Instructions for the task:
Exactly retype the lines of the material from its first line to the line with "SC.camera = cam", including both.

++++++++

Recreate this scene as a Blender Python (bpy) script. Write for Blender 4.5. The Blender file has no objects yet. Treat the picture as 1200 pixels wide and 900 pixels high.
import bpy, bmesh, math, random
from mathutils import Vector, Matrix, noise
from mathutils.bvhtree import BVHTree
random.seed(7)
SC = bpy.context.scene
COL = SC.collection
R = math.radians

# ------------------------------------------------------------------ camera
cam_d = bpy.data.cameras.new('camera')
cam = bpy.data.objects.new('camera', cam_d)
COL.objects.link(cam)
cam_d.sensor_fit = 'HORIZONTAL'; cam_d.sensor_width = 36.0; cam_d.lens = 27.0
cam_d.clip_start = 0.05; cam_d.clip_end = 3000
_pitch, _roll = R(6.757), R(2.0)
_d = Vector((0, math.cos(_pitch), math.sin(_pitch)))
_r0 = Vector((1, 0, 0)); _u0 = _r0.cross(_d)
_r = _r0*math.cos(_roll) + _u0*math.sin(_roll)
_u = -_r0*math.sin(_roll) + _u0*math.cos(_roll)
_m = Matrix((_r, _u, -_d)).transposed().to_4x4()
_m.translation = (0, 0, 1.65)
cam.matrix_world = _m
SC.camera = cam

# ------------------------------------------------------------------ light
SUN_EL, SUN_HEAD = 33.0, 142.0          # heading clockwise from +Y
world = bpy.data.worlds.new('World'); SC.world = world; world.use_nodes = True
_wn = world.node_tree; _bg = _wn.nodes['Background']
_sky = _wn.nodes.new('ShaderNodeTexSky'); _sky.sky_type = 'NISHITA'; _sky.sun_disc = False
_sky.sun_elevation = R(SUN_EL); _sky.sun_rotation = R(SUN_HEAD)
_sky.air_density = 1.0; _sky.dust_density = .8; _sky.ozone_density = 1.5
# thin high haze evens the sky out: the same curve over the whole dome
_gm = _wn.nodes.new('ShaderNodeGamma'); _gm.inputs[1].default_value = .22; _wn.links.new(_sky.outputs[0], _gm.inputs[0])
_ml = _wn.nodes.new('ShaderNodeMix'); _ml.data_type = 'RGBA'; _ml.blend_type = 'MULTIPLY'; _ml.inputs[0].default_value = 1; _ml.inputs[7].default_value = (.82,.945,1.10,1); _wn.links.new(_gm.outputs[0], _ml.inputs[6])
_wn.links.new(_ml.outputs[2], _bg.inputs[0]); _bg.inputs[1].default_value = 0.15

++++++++

Task solution:
Recreate this scene as a Blender Python (bpy) script. Write for Blender 4.5. The Blender file has no objects yet. Treat the picture as 1200 pixels wide and 900 pixels high.
import bpy, bmesh, math, random
from mathutils import Vector, Matrix, noise
from mathutils.bvhtree import BVHTree
random.seed(7)
SC = bpy.context.scene
COL = SC.collection
R = math.radians

# ------------------------------------------------------------------ camera
cam_d = bpy.data.cameras.new('camera')
cam = bpy.data.objects.new('camera', cam_d)
COL.objects.link(cam)
cam_d.sensor_fit = 'HORIZONTAL'; cam_d.sensor_width = 36.0; cam_d.lens = 27.0
cam_d.clip_start = 0.05; cam_d.clip_end = 3000
_pitch, _roll = R(6.757), R(2.0)
_d = Vector((0, math.cos(_pitch), math.sin(_pitch)))
_r0 = Vector((1, 0, 0)); _u0 = _r0.cross(_d)
_r = _r0*math.cos(_roll) + _u0*math.sin(_roll)
_u = -_r0*math.sin(_roll) + _u0*math.cos(_roll)
_m = Matrix((_r, _u, -_d)).transposed().to_4x4()
_m.translation = (0, 0, 1.65)
cam.matrix_world = _m
SC.camera = cam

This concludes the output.